TASK INSTRUCTIONS: Make an exact copy of all the material below, apart from the pictures.

DATA SECTION:
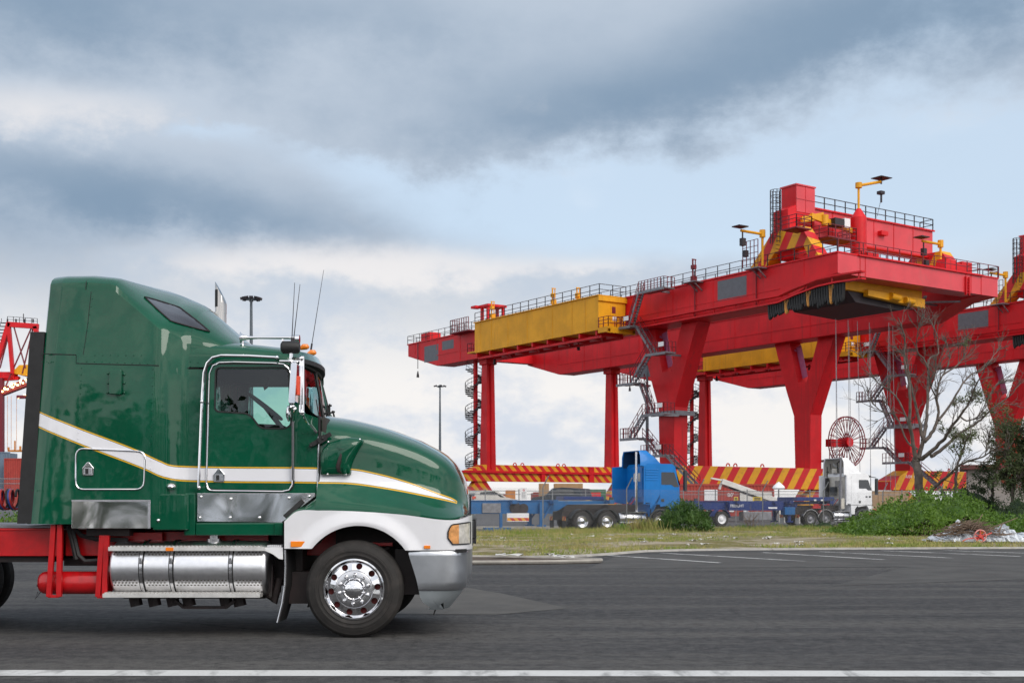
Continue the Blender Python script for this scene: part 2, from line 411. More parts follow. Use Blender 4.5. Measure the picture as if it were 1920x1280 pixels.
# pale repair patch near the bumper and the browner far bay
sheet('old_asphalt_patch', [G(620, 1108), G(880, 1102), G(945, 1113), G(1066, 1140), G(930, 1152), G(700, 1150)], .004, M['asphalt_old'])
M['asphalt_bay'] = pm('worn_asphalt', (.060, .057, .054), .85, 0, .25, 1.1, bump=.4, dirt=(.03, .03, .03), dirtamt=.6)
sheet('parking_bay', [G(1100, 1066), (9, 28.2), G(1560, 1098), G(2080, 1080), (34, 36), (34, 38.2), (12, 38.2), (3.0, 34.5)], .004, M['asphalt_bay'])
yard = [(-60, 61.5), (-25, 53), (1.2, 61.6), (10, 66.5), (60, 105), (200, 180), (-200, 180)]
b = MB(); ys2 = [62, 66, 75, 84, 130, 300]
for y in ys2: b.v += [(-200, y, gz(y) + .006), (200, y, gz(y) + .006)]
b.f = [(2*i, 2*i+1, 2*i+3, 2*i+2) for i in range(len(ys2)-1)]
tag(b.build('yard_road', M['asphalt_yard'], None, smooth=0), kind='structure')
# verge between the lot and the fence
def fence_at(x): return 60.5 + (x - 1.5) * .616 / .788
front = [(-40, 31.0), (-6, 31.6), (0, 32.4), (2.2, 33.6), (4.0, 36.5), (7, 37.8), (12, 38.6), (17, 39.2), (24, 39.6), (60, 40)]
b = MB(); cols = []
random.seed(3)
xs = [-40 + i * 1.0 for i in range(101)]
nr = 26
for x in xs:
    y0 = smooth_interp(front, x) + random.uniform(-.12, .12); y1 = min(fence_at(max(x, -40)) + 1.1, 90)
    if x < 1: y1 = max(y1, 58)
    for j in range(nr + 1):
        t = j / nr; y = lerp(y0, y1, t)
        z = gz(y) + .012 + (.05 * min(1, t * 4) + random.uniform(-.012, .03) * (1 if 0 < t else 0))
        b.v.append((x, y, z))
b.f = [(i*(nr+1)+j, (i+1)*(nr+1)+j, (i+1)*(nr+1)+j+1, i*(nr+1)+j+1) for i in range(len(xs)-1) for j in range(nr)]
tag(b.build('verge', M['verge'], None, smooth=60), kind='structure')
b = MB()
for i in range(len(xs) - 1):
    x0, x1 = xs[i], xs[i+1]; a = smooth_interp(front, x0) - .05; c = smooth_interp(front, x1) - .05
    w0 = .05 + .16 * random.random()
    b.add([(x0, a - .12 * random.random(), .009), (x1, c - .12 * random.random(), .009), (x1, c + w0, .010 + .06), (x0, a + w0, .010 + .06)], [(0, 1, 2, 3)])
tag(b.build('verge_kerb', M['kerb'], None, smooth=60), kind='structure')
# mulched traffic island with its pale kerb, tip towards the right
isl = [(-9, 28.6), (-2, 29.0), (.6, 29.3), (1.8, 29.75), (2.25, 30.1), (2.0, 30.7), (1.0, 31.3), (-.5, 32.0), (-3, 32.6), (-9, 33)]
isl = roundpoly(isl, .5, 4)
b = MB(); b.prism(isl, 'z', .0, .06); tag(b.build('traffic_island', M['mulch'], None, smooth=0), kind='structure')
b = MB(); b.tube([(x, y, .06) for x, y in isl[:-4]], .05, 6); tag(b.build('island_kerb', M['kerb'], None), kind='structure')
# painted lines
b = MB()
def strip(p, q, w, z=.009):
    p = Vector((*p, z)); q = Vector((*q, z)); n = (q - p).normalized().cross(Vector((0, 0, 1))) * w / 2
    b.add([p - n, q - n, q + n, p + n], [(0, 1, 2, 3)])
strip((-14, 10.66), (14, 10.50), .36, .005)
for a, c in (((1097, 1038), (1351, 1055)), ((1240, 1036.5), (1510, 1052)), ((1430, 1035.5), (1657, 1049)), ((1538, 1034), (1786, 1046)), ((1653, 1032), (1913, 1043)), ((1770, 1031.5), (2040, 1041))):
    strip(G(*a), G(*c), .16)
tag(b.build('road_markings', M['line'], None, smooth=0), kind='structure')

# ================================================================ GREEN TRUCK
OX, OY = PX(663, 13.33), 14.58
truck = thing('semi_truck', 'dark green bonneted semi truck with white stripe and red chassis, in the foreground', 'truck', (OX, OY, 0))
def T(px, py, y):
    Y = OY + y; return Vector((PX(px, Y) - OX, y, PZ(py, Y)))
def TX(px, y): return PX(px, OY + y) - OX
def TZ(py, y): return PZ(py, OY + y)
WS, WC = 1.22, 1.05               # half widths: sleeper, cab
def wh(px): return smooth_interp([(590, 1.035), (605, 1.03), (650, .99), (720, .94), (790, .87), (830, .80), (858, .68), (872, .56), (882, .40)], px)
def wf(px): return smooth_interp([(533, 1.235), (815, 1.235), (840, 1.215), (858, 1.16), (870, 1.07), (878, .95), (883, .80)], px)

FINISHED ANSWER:
Continue the Blender Python script for this scene: part 2, from line 411. More parts follow. Use Blender 4.5. Measure the picture as if it were 1920x1280 pixels.
# pale repair patch near the bumper and the browner far bay
sheet('old_asphalt_patch', [G(620, 1108), G(880, 1102), G(945, 1113), G(1066, 1140), G(930, 1152), G(700, 1150)], .004, M['asphalt_old'])
M['asphalt_bay'] = pm('worn_asphalt', (.060, .057, .054), .85, 0, .25, 1.1, bump=.4, dirt=(.03, .03, .03), dirtamt=.6)
sheet('parking_bay', [G(1100, 1066), (9, 28.2), G(1560, 1098), G(2080, 1080), (34, 36), (34, 38.2), (12, 38.2), (3.0, 34.5)], .004, M['asphalt_bay'])
yard = [(-60, 61.5), (-25, 53), (1.2, 61.6), (10, 66.5), (60, 105), (200, 180), (-200, 180)]
b = MB(); ys2 = [62, 66, 75, 84, 130, 300]
for y in ys2: b.v += [(-200, y, gz(y) + .006), (200, y, gz(y) + .006)]
b.f = [(2*i, 2*i+1, 2*i+3, 2*i+2) for i in range(len(ys2)-1)]
tag(b.build('yard_road', M['asphalt_yard'], None, smooth=0), kind='structure')
# verge between the lot and the fence
def fence_at(x): return 60.5 + (x - 1.5) * .616 / .788
front = [(-40, 31.0), (-6, 31.6), (0, 32.4), (2.2, 33.6), (4.0, 36.5), (7, 37.8), (12, 38.6), (17, 39.2), (24, 39.6), (60, 40)]
b = MB(); cols = []
random.seed(3)
xs = [-40 + i * 1.0 for i in range(101)]
nr = 26
for x in xs:
    y0 = smooth_interp(front, x) + random.uniform(-.12, .12); y1 = min(fence_at(max(x, -40)) + 1.1, 90)
    if x < 1: y1 = max(y1, 58)
    for j in range(nr + 1):
        t = j / nr; y = lerp(y0, y1, t)
        z = gz(y) + .012 + (.05 * min(1, t * 4) + random.uniform(-.012, .03) * (1 if 0 < t else 0))
        b.v.append((x, y, z))
b.f = [(i*(nr+1)+j, (i+1)*(nr+1)+j, (i+1)*(nr+1)+j+1, i*(nr+1)+j+1) for i in range(len(xs)-1) for j in range(nr)]
tag(b.build('verge', M['verge'], None, smooth=60), kind='structure')
b = MB()
for i in range(len(xs) - 1):
    x0, x1 = xs[i], xs[i+1]; a = smooth_interp(front, x0) - .05; c = smooth_interp(front, x1) - .05
    w0 = .05 + .16 * random.random()
    b.add([(x0, a - .12 * random.random(), .009), (x1, c - .12 * random.random(), .009), (x1, c + w0, .010 + .06), (x0, a + w0, .010 + .06)], [(0, 1, 2, 3)])
tag(b.build('verge_kerb', M['kerb'], None, smooth=60), kind='structure')
# mulched traffic island with its pale kerb, tip towards the right
isl = [(-9, 28.6), (-2, 29.0), (.6, 29.3), (1.8, 29.75), (2.25, 30.1), (2.0, 30.7), (1.0, 31.3), (-.5, 32.0), (-3, 32.6), (-9, 33)]
isl = roundpoly(isl, .5, 4)
b = MB(); b.prism(isl, 'z', .0, .06); tag(b.build('traffic_island', M['mulch'], None, smooth=0), kind='structure')
b = MB(); b.tube([(x, y, .06) for x, y in isl[:-4]], .05, 6); tag(b.build('island_kerb', M['kerb'], None), kind='structure')
# painted lines
b = MB()
def strip(p, q, w, z=.009):
    p = Vector((*p, z)); q = Vector((*q, z)); n = (q - p).normalized().cross(Vector((0, 0, 1))) * w / 2
    b.add([p - n, q - n, q + n, p + n], [(0, 1, 2, 3)])
strip((-14, 10.66), (14, 10.50), .36, .005)
for a, c in (((1097, 1038), (1351, 1055)), ((1240, 1036.5), (1510, 1052)), ((1430, 1035.5), (1657, 1049)), ((1538, 1034), (1786, 1046)), ((1653, 1032), (1913, 1043)), ((1770, 1031.5), (2040, 1041))):
    strip(G(*a), G(*c), .16)
tag(b.build('road_markings', M['line'], None, smooth=0), kind='structure')

# ================================================================ GREEN TRUCK
OX, OY = PX(663, 13.33), 14.58
truck = thing('semi_truck', 'dark green bonneted semi truck with white stripe and red chassis, in the foreground', 'truck', (OX, OY, 0))
def T(px, py, y):
    Y = OY + y; return Vector((PX(px, Y) - OX, y, PZ(py, Y)))
def TX(px, y): return PX(px, OY + y) - OX
def TZ(py, y): return PZ(py, OY + y)
WS, WC = 1.22, 1.05               # half widths: sleeper, cab
def wh(px): return smooth_interp([(590, 1.035), (605, 1.03), (650, .99), (720, .94), (790, .87), (830, .80), (858, .68), (872, .56), (882, .40)], px)
def wf(px): return smooth_interp([(533, 1.235), (815, 1.235), (840, 1.215), (858, 1.16), (870, 1.07), (878, .95), (883, .80)], px)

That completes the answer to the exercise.